Spring is here and its time to start waking up the garden after the winter. It’s the perfect opportunity to get the whole family involved with planting and sprucing the garden up ready for those summer evenings.
Our local wildlife loves nothing more than a great variety of plants and pollinators and you can help teach your kids about biodiversity and get them learning and having fun outdoors.
Biodiversity is all the different kinds of life you’ll find in one area, the variety of animals, plants, fungi and microorganisms. Each of these work together in their ecosystems and here are a few small changes you can make to your garden to bring major benefits for the creatures that call it home:
How to help biodiversity:
- Try a wildflower area of your garden. Flowers provide pollen and nectar for bees, butterflies and other insects that perform the vital task of fertilisation.
- Grow a mix of trees, shrubs and climbers, which along with hedgerows provide connective habitats and perfect homes for insects, birds and bats!
- Why not spend some time identifying the birds that live in your garden with your children and on an evening at dusk keep your eye out for bats fluttering by!
- Fast-growing trees that require little maintenance also provide maximum benefits in terms of carbon capture.
- Mix up the patio areas with pockets of shrubs, plants and flowers – brilliant for the visiting butterflies and bees and provides a splash of colour throughout your garden!
- Plant a variety of plant types and species to support a range of wildlife, mix of trees, shrubs, flowering plants
- Grow perennial plants over large areas, these grow in the same place every year minimising annual soil disturbance, helping carbon capture
- Plant berry-bearing trees and shrubs, like holly, hawthorn, apple and other fruit trees which provide food and protection for birds and fruit for you and your family!
- Add water to your garden, even a mini pond made out of large pot will attract birds and insects to drink, and in larger ponds you will attract frogs – great for nature hunting with the kids!
- Make compost and mulch, covering garden soil with organic matter such as bark to increase the nutrients in your soil!
- Get wild and messy, let a section of your garden become wild or turn it into a mini wildflower meadow. Plants such as teasel are the favourite ‘go to’ for gold finches!
- Plant a range of plant species of all shapes, colours, sizes and fragrances – this will attract different species throughout the year
- Build a bug hotel and get the magnifying glasses out with the family t spot what creepy crawlies call it home!
- A species which has been declining rapidly over recent years – the humble hedgehog can be helped by small measures such as creating a hedgehog sized hole in your fence. We can’t guarantee it won’t mean next door’s pet sneaks through but it will allow hedgehogs to move more freely.

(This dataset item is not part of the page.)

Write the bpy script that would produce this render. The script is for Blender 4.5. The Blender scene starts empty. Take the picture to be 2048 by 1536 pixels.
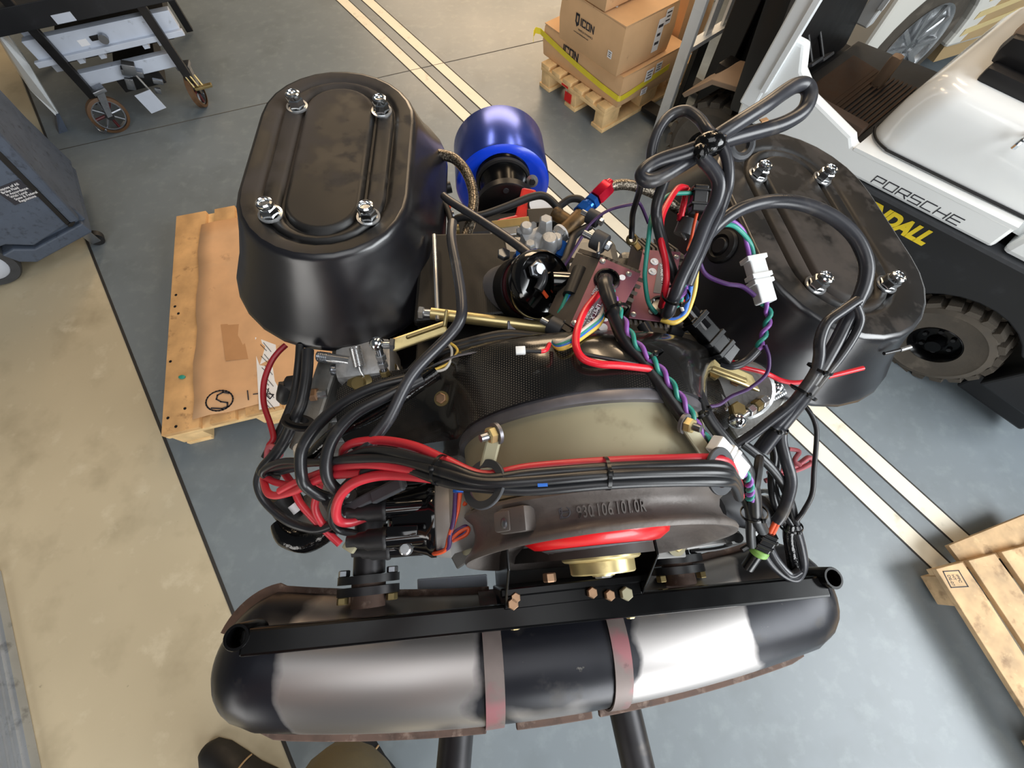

Choose plants that provide pollen and nectar for as long a season as possible, from spring to autumn, some even to early winter.
Derbyshire Wildlife Trust is a useful site showing which plants to put in throughout the year for pollinating insects, meaning throughout the year you will be providing for wildlife in your garden. Another useful site for providing guidance on making your shrubs as wildlife friendly as possible is the RSPB website.